November 11, 2005


His Image Tarnished, Bush Seeks to Restore Credibility (RICHARD W. STEVENSON and DAVID S. CLOUD, 11/11/05, NY Times)

Faced with a bleak public mood about Iraq and stung by Democratic accusations that he led the nation into war on false pretenses, President Bush is beginning a new effort to shore up his credibility and cast his critics as hypocrites.

In a Veterans Day speech on Friday in Pennsylvania, Mr. Bush will take on a new round of accusations by Democrats that he exaggerated the threat posed by Saddam Hussein's weapons programs, a senior administration official said Thursday, conceding that the Democrats' attack had left more Americans with doubts about Mr. Bush's honesty.

"It will be the most direct refutation of the Democrat charges you've seen probably since the election," the official said, speaking on the condition of anonymity to outline a strategy that has not yet become public and will play out over several weeks through presidential speeches, close coordination with Republicans on Capitol Hill and a stepped-up effort by the Republican National Committee. [...]

In a speech on Thursday that highlighted the growing unease of some Republicans with lack of the progress at defeating the insurgency, Senator John McCain of Arizona said, "There is an undeniable sense that things are slipping in Iraq."

But Mr. McCain warned that proposals for withdrawing forces next year "are exactly wrong" and called for the American military presence to grow by 10,000, to 165,000.

"Instead of drawing down, we should be ramping up, with more civil-military soldiers, translators and counterinsurgency operations teams," he told a packed audience at the American Enterprise Institute, a Washington research institute.

Although the administration has ignored Mr. McCain's repeated calls for an increased American military presence in Iraq, his speech was helpful in serving as a counterweight to new proposals from Democrats for a phased withdrawal from Iraq.

Mr. McCain said a proposal last month by Senator John Kerry, Democrat of Massachusetts, to reduce American troop level by 20,000 in coming months would be "a major step on the road to disaster."

But Mr. Kerry, whose presidential candidacy last year was dogged by the perception that he sought to be both for the war and against it, went to the Senate floor not long after Mr. McCain's speech to repeat his call for a large-scale American withdrawal over the next 15 months in concert with efforts to encourage other nations to take on a greater role in stabilizing Iraq and to encourage Iraqis to speed the process of taking responsibility for their own security.

"The path forward in Iraq," he said, "must defeat the insurgency and keep faith with our troops, rather than be driven by the politics of the Republican base or rigid adherence to President Bush's aimless course."

Mr. Kerry is right, except for one thing: Iraqification is our course. Combined with falling energy prices and contiunued good economic news it will take care of the President's numbers.

Bush Aide Fires Back at Critics On Justification for War in Iraq (Peter Baker, November 11, 2005, Washington Post)

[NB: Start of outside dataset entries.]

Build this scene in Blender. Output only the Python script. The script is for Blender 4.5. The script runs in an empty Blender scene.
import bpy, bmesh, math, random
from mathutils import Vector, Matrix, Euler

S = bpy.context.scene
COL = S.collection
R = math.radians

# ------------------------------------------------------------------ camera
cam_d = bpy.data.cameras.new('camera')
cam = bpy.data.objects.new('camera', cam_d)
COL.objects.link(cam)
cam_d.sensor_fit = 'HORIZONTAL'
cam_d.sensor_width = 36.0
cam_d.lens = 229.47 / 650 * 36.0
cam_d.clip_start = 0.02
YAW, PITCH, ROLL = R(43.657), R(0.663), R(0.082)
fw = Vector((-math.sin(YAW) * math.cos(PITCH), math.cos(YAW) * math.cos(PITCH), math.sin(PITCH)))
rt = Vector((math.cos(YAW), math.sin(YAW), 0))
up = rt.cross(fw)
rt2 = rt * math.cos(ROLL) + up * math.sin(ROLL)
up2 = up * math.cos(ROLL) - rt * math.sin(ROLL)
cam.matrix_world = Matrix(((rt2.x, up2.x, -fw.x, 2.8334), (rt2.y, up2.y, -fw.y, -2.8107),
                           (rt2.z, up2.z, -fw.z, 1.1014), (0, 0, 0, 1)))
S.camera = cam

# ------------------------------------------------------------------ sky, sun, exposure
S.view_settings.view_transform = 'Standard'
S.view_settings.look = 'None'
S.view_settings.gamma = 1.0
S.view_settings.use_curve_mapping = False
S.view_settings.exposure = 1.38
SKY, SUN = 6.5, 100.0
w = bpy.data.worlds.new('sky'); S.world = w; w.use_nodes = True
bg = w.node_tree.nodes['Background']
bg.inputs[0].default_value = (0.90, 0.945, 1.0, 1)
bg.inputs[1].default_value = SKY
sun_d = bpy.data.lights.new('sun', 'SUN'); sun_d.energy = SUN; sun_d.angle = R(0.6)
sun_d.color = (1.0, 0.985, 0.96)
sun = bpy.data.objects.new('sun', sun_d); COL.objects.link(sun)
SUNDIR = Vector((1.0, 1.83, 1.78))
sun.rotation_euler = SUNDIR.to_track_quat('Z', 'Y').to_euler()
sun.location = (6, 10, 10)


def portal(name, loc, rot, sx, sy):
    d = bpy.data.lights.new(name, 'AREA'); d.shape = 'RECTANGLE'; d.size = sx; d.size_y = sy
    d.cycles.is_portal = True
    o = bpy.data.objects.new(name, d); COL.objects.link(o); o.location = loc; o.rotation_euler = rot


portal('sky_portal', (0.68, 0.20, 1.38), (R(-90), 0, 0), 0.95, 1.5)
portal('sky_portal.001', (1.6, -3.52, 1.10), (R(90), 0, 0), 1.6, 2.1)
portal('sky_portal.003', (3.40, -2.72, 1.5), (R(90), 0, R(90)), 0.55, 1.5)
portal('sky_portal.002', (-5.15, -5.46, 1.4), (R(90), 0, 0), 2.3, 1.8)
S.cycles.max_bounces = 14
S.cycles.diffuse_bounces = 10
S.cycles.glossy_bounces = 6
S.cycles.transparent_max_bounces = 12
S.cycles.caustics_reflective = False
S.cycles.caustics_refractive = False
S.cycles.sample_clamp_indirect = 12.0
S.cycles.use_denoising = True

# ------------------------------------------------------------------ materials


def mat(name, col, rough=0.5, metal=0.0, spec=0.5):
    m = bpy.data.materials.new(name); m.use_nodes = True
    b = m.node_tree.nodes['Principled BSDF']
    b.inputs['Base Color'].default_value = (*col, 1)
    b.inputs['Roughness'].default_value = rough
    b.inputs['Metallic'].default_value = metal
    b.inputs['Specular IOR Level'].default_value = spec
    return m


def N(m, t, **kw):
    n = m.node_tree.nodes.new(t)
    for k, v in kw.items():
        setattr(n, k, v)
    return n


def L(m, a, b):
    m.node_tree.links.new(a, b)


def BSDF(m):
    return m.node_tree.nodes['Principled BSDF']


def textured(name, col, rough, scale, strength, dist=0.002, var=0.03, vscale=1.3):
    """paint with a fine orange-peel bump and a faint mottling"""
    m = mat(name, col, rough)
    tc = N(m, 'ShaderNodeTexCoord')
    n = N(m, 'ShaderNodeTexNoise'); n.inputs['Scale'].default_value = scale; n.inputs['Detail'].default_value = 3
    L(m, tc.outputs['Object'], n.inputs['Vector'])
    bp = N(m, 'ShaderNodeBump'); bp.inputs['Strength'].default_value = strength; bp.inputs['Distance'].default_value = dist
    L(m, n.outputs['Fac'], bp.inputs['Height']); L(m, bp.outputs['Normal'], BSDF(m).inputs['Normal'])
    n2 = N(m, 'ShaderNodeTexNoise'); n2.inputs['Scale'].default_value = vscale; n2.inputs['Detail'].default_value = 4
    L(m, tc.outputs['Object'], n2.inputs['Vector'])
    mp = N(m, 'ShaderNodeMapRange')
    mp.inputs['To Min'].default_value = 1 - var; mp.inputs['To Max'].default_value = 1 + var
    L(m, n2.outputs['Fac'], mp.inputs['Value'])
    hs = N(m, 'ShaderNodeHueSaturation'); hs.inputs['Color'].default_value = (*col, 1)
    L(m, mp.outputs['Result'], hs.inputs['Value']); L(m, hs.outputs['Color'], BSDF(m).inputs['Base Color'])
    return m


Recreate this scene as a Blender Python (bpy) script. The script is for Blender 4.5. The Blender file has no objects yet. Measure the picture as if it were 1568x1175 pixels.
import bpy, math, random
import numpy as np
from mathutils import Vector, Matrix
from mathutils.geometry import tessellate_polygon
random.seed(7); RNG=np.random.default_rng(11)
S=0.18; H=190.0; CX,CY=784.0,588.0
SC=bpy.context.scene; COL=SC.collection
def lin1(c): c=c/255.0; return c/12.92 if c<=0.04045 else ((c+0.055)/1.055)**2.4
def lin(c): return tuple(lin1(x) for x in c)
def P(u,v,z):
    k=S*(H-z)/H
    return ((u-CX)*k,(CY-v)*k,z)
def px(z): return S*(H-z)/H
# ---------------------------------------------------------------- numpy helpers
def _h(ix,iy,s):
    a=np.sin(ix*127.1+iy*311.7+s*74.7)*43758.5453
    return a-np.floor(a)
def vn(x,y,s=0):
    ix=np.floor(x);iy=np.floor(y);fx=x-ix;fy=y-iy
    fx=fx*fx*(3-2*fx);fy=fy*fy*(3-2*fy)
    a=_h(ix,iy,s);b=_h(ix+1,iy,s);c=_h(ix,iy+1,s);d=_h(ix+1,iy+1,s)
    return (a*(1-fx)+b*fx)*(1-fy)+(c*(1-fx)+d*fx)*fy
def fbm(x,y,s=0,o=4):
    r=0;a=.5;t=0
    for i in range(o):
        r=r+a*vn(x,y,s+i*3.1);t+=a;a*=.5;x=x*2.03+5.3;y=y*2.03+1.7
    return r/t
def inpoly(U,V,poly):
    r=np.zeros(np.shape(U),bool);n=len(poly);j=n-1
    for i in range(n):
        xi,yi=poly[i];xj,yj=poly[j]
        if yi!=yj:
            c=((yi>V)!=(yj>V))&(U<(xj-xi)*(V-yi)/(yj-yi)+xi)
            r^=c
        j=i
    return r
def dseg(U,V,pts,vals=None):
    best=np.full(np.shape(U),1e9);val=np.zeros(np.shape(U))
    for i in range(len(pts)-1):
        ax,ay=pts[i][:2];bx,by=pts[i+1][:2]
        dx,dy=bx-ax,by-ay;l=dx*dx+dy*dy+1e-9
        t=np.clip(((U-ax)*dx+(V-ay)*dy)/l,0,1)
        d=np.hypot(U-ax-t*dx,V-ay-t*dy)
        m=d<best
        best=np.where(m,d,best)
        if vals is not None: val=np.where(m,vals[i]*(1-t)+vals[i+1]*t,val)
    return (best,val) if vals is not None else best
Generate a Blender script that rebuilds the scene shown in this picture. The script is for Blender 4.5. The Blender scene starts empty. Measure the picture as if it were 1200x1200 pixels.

Bristling from fresh assaults on its justification for war, the White House dispatched national security adviser Stephen J. Hadley to the briefing room to issue a rebuttal to "the notion that somehow the administration manipulated prewar intelligence about Iraq." The administration's judgment on the threat posed by Iraq, he said, "represented the collective view of the intelligence community" and was "shared by Republicans and Democrats alike."

"Some of the critics today," Hadley added, "believed themselves in 2002 that Saddam Hussein had weapons of mass destruction, they stated that belief, and they voted to authorize the use of force in Iraq because they believed Saddam Hussein posed a dangerous threat to the American people. For those critics to ignore their own past statements exposes the hollowness of their current attacks."

The unusually combative statement by the normally mild-mannered Hadley underscored how the issue has inflamed political dialogue in Washington in the days since a senior White House official was indicted in the CIA leak case.